Germans are particularly confused by this. They’ve engineered precision into everything, including celebration schedules. Christmas markets open on a specific date. Advent calendars count down with Germanic efficiency. There are rules.
And here I am, the chaos agent, refusing to participate in any of it.
My neighbor Klaus asked me yesterday what I’m doing for Christmas. When I said nothing special, he looked genuinely worried.
“But you must do something. It’s Christmas.”
“I’ll probably work on my newsletter.”
“On Christmas Day?”
“Why not?”
“Because it’s Christmas!”
We’re going in circles now. The circular logic of celebration. You must celebrate Christmas because it’s Christmas. You must celebrate your birthday because it’s your birthday.
But here’s what nobody wants to hear. When you celebrate one day, you’re implicitly saying the other three hundred sixty-four days are less special. You’re creating a hierarchy of days.
I prefer democracy. Every day gets equal treatment.

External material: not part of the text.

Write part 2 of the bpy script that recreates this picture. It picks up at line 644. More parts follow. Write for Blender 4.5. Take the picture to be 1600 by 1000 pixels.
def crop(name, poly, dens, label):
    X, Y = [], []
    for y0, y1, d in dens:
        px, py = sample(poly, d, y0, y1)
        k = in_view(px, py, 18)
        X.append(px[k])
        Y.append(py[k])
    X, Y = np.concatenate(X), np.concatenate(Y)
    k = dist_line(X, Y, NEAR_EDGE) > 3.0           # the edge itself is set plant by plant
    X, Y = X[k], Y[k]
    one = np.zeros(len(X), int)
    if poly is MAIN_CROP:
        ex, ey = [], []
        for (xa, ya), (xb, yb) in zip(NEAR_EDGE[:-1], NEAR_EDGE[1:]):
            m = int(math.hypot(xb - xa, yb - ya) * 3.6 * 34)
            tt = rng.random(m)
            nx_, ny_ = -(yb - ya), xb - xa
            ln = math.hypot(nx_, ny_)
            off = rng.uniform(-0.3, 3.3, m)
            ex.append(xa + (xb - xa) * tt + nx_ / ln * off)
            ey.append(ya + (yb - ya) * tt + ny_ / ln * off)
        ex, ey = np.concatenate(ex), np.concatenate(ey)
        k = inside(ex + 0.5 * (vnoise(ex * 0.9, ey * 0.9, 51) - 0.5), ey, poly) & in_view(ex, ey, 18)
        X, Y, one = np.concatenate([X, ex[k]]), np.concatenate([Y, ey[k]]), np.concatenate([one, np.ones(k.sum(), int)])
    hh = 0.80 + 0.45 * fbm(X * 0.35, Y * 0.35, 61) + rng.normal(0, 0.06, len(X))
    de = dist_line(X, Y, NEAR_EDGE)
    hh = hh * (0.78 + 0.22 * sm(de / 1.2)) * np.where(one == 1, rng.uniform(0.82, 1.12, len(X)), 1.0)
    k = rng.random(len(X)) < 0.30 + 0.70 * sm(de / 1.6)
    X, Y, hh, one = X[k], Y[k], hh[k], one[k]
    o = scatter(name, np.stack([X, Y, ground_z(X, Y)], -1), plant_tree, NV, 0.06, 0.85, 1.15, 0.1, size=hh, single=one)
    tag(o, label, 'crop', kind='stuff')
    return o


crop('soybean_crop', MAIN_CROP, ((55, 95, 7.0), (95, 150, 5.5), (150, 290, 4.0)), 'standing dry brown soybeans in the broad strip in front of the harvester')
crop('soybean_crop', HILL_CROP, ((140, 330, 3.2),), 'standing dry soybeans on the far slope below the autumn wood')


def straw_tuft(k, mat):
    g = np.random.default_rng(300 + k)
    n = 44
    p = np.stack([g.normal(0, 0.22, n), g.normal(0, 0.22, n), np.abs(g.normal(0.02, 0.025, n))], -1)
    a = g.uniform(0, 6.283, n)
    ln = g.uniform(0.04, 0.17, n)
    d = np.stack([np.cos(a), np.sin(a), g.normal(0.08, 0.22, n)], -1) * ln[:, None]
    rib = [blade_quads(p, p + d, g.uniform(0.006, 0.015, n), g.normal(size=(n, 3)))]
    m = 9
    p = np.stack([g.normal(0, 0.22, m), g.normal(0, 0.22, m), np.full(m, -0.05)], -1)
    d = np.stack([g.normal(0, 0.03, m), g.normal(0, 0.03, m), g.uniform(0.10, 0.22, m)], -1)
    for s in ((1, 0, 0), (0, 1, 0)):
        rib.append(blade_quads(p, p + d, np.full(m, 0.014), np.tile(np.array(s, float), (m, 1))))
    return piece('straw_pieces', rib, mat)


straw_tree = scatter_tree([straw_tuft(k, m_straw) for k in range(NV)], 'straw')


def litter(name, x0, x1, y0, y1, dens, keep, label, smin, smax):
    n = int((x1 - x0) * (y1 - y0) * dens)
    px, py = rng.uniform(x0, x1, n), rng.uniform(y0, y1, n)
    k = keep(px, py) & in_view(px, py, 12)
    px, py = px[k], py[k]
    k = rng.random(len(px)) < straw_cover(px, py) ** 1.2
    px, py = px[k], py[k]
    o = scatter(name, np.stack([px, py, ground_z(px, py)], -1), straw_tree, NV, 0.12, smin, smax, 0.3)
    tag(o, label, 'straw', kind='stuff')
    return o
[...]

My birthday? Just another rotation of Earth around the Sun. Nothing personal, Earth, but you do this every single day for everyone.
Christmas? Lovely tradition. But why should December twenty-fifth get all the love when December seventh is sitting right here, equally valid?
People think I’m missing out. But I’m the one who gets excited about Tuesday breakfast. I’m the one who finds joy in a random Wednesday afternoon walk. I don’t need permission from a calendar to feel grateful.
The irony is, by not celebrating anything, I’m celebrating everything. But try explaining that to Klaus while he’s putting up his outdoor Christmas lights with German precision.
“You’re very strange,” Pamela told me yesterday.
“Maybe,” I said. “But at least I’m consistently strange every day of the year.”
She laughed. Then immediately felt guilty for laughing, probably because it wasn’t officially Christmas yet.
That’s the thing about celebration protocols. Once you step outside them, you can see how arbitrary they all are. December twenty-fifth is special because we all agreed it is. Your birthday matters because society created that rule.
But what if we just... didn’t?
What if every morning you woke up and thought, “Another day in this bizarre theme park called life. How wonderful.”
No waiting for holidays. No saving your best energy for special occasions. Just consistent, daily appreciation for the absurdity of existence.
Though I should warn you, this approach will make you very unpopular at German Christmas markets.
Especially when they ask what you’re doing for Christmas and you say, “The same thing I do every day. Living.”